DESCRIPTION OF THE TASK => Copy the lines verbatim, beginning with the line that contains "e[0].position=0; e[0].color=(.042,.040,.032,1); e[1].position=1;" and continuing through the end of the data, and only those lines.

-- START OF INFORMATION SHOWN --

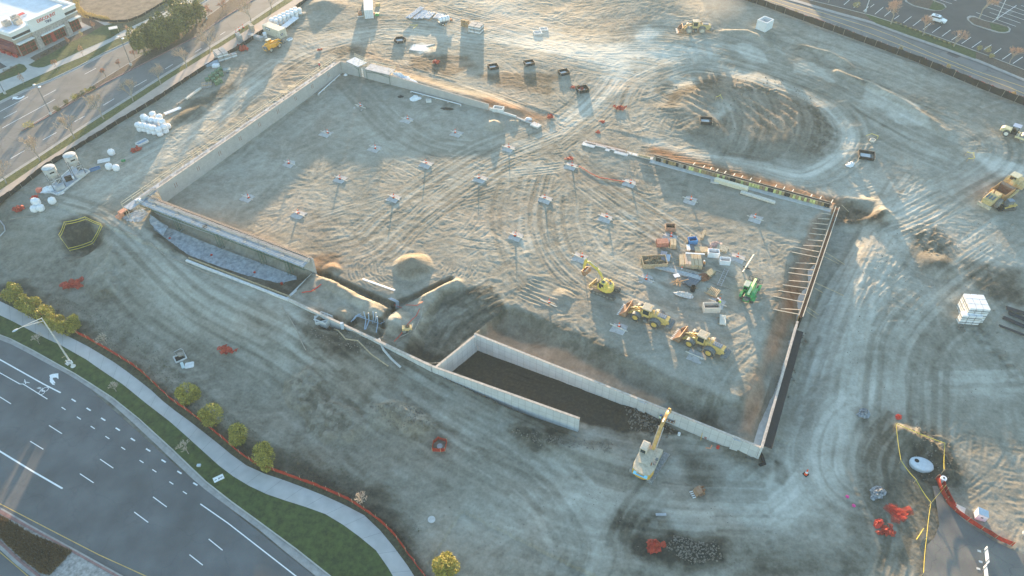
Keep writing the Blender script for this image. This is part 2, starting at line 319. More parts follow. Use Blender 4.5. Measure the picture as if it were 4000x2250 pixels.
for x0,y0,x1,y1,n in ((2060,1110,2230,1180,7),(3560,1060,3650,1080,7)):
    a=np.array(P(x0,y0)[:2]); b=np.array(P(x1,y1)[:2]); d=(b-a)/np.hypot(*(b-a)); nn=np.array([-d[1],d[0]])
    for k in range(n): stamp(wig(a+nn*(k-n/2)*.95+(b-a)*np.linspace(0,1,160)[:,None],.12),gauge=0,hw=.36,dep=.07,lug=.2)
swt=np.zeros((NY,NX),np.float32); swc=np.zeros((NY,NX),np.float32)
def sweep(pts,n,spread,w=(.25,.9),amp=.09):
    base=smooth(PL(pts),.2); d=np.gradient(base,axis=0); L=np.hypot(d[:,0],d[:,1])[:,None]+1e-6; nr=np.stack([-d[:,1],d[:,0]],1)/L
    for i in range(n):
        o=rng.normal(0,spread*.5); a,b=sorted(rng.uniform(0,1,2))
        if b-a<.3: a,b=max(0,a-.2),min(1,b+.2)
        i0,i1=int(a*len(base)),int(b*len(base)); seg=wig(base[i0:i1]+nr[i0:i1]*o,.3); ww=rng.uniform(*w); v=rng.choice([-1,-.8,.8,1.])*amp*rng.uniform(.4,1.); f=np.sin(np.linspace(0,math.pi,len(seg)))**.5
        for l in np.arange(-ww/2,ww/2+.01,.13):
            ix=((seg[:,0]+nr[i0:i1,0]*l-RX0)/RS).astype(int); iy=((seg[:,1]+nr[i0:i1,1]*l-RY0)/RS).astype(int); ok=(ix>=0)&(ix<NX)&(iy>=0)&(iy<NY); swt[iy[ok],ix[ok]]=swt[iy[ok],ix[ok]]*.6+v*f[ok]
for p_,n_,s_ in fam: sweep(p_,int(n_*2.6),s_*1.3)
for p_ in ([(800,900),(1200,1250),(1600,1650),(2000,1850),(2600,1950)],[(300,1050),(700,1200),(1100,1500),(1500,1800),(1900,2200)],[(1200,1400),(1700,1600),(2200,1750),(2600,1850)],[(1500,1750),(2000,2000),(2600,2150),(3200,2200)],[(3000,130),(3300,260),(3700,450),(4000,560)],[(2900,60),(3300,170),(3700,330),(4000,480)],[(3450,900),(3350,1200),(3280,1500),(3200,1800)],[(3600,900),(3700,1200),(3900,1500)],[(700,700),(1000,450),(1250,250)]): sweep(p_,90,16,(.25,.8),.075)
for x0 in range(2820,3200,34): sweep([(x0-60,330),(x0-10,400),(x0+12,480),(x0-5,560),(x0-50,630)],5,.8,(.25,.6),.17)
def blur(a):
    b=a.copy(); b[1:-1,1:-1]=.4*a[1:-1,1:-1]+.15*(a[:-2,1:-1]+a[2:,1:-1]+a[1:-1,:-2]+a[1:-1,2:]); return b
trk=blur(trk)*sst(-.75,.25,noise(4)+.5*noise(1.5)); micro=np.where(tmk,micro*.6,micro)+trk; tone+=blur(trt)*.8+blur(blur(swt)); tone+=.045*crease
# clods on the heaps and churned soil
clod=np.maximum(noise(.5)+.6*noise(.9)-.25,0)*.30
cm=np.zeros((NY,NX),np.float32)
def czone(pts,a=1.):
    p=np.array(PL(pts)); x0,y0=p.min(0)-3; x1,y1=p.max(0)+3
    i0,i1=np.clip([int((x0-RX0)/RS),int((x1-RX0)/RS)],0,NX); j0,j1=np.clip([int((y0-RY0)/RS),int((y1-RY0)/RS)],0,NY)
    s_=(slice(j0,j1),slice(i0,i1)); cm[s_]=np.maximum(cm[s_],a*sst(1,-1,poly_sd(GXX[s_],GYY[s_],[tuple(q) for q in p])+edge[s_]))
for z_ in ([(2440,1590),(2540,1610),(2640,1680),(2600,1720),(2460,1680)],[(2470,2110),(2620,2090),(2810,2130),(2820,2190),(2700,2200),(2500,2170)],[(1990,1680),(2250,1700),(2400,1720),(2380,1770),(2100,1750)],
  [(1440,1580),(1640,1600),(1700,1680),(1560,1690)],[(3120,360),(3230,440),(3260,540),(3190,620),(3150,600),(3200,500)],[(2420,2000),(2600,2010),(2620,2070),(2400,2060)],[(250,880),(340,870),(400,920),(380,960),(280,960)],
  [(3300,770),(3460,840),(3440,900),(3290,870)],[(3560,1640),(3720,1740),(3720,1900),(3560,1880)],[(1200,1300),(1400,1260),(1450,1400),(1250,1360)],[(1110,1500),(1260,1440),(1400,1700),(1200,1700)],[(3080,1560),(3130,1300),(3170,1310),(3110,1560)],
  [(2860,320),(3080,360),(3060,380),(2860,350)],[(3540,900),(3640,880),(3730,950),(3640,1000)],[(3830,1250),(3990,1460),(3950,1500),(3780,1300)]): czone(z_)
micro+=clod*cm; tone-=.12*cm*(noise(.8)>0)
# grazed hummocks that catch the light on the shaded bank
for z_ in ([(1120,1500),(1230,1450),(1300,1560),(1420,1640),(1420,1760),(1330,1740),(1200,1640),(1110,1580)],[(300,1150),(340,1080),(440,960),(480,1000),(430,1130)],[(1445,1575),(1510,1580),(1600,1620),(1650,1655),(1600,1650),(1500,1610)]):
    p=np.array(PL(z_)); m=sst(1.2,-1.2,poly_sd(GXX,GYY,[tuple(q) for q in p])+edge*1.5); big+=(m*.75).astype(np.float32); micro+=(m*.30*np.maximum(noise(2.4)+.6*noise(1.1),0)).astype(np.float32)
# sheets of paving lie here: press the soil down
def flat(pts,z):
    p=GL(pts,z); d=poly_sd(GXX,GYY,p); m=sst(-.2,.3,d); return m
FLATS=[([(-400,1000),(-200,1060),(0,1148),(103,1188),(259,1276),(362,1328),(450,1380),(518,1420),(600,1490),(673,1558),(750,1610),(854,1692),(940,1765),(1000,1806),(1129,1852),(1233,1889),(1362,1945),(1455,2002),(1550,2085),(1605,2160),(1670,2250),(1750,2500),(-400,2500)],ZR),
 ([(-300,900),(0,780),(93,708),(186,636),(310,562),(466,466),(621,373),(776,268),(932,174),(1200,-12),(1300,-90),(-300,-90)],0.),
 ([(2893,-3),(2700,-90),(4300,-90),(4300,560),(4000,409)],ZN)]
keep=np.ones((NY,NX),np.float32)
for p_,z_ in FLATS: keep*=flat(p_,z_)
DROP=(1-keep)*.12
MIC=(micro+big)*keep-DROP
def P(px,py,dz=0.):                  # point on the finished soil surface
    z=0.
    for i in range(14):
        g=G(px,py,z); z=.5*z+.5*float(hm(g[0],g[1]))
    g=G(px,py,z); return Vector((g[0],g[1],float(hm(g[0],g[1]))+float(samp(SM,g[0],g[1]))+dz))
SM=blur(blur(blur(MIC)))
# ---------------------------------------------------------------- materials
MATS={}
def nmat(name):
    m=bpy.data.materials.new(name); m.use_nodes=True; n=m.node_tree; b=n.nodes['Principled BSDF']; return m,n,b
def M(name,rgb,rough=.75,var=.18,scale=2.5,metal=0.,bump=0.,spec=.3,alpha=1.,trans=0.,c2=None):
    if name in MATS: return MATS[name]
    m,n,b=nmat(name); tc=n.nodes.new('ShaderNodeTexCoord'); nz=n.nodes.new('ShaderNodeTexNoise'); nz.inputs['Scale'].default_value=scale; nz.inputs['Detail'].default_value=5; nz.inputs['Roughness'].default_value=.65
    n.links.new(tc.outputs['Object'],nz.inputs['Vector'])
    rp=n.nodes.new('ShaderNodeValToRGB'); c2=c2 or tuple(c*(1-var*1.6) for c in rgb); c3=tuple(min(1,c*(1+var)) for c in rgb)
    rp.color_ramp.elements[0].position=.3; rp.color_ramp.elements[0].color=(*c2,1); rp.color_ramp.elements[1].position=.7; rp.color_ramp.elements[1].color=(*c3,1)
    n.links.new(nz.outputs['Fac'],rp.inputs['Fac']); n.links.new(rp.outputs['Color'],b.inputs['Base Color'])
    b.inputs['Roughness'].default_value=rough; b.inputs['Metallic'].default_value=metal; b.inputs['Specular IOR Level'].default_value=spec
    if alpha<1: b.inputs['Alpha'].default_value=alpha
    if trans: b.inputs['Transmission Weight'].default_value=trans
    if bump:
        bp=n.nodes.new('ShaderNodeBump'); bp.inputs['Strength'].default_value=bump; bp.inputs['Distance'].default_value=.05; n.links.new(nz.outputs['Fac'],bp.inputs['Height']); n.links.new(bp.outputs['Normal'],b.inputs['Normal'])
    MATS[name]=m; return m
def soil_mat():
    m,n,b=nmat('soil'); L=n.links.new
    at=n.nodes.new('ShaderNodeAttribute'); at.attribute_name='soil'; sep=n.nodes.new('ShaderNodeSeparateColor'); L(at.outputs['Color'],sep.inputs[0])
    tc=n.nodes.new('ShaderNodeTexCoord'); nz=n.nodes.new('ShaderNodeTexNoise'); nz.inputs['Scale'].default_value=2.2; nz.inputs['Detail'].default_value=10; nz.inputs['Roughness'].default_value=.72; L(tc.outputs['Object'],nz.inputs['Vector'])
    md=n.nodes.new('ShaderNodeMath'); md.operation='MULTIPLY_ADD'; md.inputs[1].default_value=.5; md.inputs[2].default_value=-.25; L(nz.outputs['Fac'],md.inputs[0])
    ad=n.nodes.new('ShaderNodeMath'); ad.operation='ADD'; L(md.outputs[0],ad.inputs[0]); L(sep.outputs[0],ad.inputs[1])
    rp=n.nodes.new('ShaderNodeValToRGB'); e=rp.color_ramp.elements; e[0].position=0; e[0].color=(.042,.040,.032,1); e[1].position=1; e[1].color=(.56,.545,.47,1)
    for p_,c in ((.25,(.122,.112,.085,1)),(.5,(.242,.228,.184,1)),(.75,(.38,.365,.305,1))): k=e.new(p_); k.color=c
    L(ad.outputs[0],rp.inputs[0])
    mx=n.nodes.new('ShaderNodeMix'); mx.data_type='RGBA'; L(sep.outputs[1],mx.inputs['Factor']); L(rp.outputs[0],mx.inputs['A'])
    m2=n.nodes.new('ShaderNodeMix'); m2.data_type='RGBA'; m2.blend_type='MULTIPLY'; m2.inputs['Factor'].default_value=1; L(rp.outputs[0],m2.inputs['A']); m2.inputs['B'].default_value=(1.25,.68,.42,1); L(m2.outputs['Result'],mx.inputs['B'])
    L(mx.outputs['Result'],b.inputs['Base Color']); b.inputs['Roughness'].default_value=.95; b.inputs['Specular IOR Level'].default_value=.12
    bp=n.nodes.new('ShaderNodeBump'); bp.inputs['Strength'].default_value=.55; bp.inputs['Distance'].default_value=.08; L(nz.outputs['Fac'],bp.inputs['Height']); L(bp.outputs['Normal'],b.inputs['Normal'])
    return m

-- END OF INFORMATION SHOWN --

EXERCISE RESULT =>
    rp=n.nodes.new('ShaderNodeValToRGB'); e=rp.color_ramp.elements; e[0].position=0; e[0].color=(.042,.040,.032,1); e[1].position=1; e[1].color=(.56,.545,.47,1)
    for p_,c in ((.25,(.122,.112,.085,1)),(.5,(.242,.228,.184,1)),(.75,(.38,.365,.305,1))): k=e.new(p_); k.color=c
    L(ad.outputs[0],rp.inputs[0])
    mx=n.nodes.new('ShaderNodeMix'); mx.data_type='RGBA'; L(sep.outputs[1],mx.inputs['Factor']); L(rp.outputs[0],mx.inputs['A'])
    m2=n.nodes.new('ShaderNodeMix'); m2.data_type='RGBA'; m2.blend_type='MULTIPLY'; m2.inputs['Factor'].default_value=1; L(rp.outputs[0],m2.inputs['A']); m2.inputs['B'].default_value=(1.25,.68,.42,1); L(m2.outputs['Result'],mx.inputs['B'])
    L(mx.outputs['Result'],b.inputs['Base Color']); b.inputs['Roughness'].default_value=.95; b.inputs['Specular IOR Level'].default_value=.12
    bp=n.nodes.new('ShaderNodeBump'); bp.inputs['Strength'].default_value=.55; bp.inputs['Distance'].default_value=.08; L(nz.outputs['Fac'],bp.inputs['Height']); L(bp.outputs['Normal'],b.inputs['Normal'])
    return m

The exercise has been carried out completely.